Postby Raj Singh » 26 Dec 2003 17:58

Chanakya

Either way USSR was posturing favourably to India checking the mobilization of US forces.
And what is the basis of this statement? Is there anything whatsoever which supports the above statement/assertion?

Here, I have two statements from two different Indian Generals who were not only part of 1971 war but have been the hero of many Indians, too.

In a chat session, a question was put to Lt Gen J S Aurora and this is how it went (Q&A)..

Quote:

Sir, I have been reading Walter Isaacson's excellent biography of Henry Kissinger where he says the then US national security adviser felt that China may come to Pakistan's assistance if the Russian came to ours.
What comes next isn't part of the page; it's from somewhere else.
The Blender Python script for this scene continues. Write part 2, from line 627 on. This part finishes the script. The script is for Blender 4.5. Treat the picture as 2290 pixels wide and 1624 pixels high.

As someone who drafted the army's strategy in that war, did you take the likelihood of Chinese intervention into your calculations?

Answer by Lt Gen J S Aurora

Thank you Jaswant for a very good question. We had sufficient troops deployed on the northern boarder to take care of any disturbance that the Chinese might have created. On the other hand we also realised that in a situation of this nature Chinese coming to the assistance of Pakistan was not so likely as in no way we had taken any physical help from Russia. The real help was in the Security Council by stopping the other nations from passing a resolution against India. If a situation like this arose as it happens the Chinese did not come to Pakistan's help in any effective manner. Primarilly because in no way it helped their own domestic policies.

Following has been said by Maj Gen Jacob




The Eastern Command went ahead with its own plans, although Army Headquarters felt it was too ambitious and could not be achieved. Jacob's commander, Lt. Gen. Aurora, provided full support for his Army's own plans and allowed Jacob to pull down troops kept in reserve for a possible attack by the Chinese. Some of these troops had to be brought into battle so hurriedly that the only way was to paradrop them. This was accomplished with the help of the IAF and soon soldiers geared to fight the Chinese in the high mountains found themselves in the tropical riverine areas of Tangail in East Pakistan.

We realised that any campaign to be successful had to be swift. The United Nations was putting great pressure on us and also the Russians had indicated that they did not want to exercise their veto any more, " Jacob explained. "Therefore any campaign had to be quick. We realised that Niazi (the Pakistani Army commander in East Pakistan) was going to fortify the towns and defend them in strength. We therefore decided not attack any towns but bypass them using subsidiary tracks to get to our objective: Dhaka."